A team of Washington-based lawyers will comb through thousands of emails on government computers. 

It's part of an independent review of pornographic and other objectionable content shared among judges, prosecutors and others, embattled Attorney General Kathleen Kane said Tuesday.

Kane announced the team will be led by Doug Gansler, a fellow Democrat who has been Maryland's attorney general and was an unsuccessful candidate for that state's gubernatorial nomination last year.

She said the emails' content showed a lack of tolerance or respect for others, as well as state and federal constitutional violations.

"The discovery of these emails gives us, the people, a unique opportunity to see the problem, hidden away for many years, address the problem and progress as a commonwealth," Kane said during a news conference at the National Constitution Center in Philadelphia. "But progress means changes. These are people who are resisting changes."

Gansler said his team, with subpoena and grand jury powers, may prosecute if they find evidence that crimes occurred. The scope of his contract includes a review of the raunchy emails as well as any that relate to grand jury leaks. He expected the investigation to conclude "relatively quickly" and pledged to release most, if not all, the emails in question.

Kane discovered email exchanges that she describes as "racist, misogynistic, homophobic and religiously offensive" last year, when another outside lawyer reviewed how the office had handled the child sexual abuse investigation into former Penn State assistant football coach Jerry Sandusky.
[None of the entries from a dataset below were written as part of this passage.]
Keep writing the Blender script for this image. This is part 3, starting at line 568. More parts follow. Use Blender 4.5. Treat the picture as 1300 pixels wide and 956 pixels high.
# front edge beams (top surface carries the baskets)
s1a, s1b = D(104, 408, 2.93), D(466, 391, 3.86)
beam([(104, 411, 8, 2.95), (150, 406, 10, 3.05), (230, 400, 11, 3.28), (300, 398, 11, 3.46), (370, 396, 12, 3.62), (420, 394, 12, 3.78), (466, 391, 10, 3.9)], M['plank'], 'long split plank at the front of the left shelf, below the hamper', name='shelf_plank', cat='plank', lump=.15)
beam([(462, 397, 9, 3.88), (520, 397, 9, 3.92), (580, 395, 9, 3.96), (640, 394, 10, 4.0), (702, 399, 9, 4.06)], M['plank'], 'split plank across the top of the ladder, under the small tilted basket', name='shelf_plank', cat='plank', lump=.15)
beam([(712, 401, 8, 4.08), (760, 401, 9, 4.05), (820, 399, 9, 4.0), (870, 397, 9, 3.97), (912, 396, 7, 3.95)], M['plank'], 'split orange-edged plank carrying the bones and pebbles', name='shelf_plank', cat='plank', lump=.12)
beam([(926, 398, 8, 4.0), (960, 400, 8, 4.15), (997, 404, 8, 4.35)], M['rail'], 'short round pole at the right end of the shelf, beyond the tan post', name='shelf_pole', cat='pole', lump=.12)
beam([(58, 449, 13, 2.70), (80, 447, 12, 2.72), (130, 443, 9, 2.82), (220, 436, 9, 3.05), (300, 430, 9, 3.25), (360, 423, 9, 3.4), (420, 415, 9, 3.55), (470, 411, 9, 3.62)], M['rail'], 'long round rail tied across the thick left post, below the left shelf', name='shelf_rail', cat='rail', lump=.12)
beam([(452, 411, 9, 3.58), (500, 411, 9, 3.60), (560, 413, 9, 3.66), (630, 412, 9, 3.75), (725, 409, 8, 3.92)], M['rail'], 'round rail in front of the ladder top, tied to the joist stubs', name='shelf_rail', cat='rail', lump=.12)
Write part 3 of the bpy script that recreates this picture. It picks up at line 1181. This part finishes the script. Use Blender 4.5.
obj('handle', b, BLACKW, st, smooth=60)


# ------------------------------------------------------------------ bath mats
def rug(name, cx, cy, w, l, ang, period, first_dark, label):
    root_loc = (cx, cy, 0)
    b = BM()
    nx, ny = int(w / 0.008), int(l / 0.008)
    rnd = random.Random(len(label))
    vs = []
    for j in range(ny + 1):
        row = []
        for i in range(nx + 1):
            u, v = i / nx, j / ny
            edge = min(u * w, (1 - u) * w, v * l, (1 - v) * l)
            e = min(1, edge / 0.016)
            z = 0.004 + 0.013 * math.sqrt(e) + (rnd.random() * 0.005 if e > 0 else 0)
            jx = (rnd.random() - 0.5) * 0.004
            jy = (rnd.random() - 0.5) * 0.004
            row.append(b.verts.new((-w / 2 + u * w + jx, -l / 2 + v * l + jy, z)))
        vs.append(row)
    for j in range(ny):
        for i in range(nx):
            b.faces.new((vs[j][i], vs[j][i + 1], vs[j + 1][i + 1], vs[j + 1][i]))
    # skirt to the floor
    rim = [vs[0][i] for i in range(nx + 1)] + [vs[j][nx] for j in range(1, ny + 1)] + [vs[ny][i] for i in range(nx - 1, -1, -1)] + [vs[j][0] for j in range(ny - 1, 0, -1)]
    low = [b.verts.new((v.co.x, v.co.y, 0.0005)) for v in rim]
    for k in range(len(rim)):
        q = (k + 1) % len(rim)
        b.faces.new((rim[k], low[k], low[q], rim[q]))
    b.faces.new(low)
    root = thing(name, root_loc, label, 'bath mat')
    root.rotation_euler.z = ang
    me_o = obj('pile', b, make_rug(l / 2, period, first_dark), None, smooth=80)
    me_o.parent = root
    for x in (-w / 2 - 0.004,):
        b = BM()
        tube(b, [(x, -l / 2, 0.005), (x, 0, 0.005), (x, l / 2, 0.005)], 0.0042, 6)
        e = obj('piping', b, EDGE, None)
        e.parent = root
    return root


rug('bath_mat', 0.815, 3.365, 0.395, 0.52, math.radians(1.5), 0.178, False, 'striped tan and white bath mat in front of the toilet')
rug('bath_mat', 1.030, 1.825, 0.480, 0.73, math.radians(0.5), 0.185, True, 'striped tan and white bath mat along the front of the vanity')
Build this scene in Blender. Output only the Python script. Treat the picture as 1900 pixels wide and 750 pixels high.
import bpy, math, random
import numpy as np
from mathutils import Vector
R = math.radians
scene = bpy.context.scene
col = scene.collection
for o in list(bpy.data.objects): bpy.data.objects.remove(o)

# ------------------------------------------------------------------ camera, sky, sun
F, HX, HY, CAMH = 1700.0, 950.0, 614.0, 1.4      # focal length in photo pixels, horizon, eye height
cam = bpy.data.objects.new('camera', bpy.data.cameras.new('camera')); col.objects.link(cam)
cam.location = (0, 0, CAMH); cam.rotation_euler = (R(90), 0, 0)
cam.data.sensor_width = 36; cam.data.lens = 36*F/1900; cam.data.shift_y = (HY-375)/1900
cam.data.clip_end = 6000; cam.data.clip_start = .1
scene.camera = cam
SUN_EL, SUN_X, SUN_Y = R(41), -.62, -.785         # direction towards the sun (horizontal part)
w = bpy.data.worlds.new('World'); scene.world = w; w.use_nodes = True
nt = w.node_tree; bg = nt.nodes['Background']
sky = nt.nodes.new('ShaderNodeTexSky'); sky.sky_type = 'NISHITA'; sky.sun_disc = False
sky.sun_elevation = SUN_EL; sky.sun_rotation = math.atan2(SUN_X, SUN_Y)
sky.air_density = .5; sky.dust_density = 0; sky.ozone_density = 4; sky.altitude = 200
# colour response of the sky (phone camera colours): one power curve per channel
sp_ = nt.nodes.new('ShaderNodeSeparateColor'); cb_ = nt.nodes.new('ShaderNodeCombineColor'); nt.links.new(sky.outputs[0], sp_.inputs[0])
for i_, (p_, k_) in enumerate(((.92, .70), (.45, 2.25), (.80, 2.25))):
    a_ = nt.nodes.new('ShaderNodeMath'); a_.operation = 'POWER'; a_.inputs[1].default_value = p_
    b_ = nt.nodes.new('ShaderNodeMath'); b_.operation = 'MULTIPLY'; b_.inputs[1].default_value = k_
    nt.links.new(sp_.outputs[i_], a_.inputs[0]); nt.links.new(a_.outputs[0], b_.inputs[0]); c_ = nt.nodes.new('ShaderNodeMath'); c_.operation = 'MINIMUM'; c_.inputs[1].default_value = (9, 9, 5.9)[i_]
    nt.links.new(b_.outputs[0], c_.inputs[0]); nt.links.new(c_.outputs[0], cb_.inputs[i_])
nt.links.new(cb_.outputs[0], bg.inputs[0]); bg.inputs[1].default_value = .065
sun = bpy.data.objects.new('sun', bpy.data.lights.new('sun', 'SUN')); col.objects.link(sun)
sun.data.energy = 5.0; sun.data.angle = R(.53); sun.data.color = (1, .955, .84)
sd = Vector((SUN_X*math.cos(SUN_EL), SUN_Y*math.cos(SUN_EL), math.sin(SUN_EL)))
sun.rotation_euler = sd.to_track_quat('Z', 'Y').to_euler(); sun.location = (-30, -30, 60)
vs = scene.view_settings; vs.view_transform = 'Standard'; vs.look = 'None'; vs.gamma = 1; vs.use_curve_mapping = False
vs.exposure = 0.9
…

She has disclosed thousands of them to reporters and the wider public and disciplined dozens of people inside the agency she has run for the past three years.

The scandal was among the reasons fellow state Supreme Court justices suspended Justice Seamus McCaffery last year, shortly before his abrupt retirement. And the state's Court of Judicial Discipline is currently investigating the involvement of Justice Michael Eakin, a current member of the court.

Kane is running her agency without a valid law license, as the high court suspended it on a temporary, indefinite basis last month while she awaits trial on charges she leaked secret grand jury material to a newspaper and lied about it.

The state Senate is considering whether to initiate a process to remove Kane from office after its own committee voted 5-2 last week to endorse such a process.

Gansler's two terms as Maryland's attorney general ended in January. He said he would not be consulting with Kane during the investigation but would have a contact within the office to help him obtain necessary material.

Kane dismissed questions about her authority to hire Gansler as a special deputy attorney general as "nonsense."

Gansler will be paid a daily rate commensurate with Kane's $158,000-a-year salary, while others in his law firm will work at a discounted rate he did not specify. He said the total cost will likely be less than $2 million.

Gansler's team will be paid out of funds from Kane's office, her spokesman said.

"There is money in the coffers to pay for personnel," spokesman Chuck Ardo said.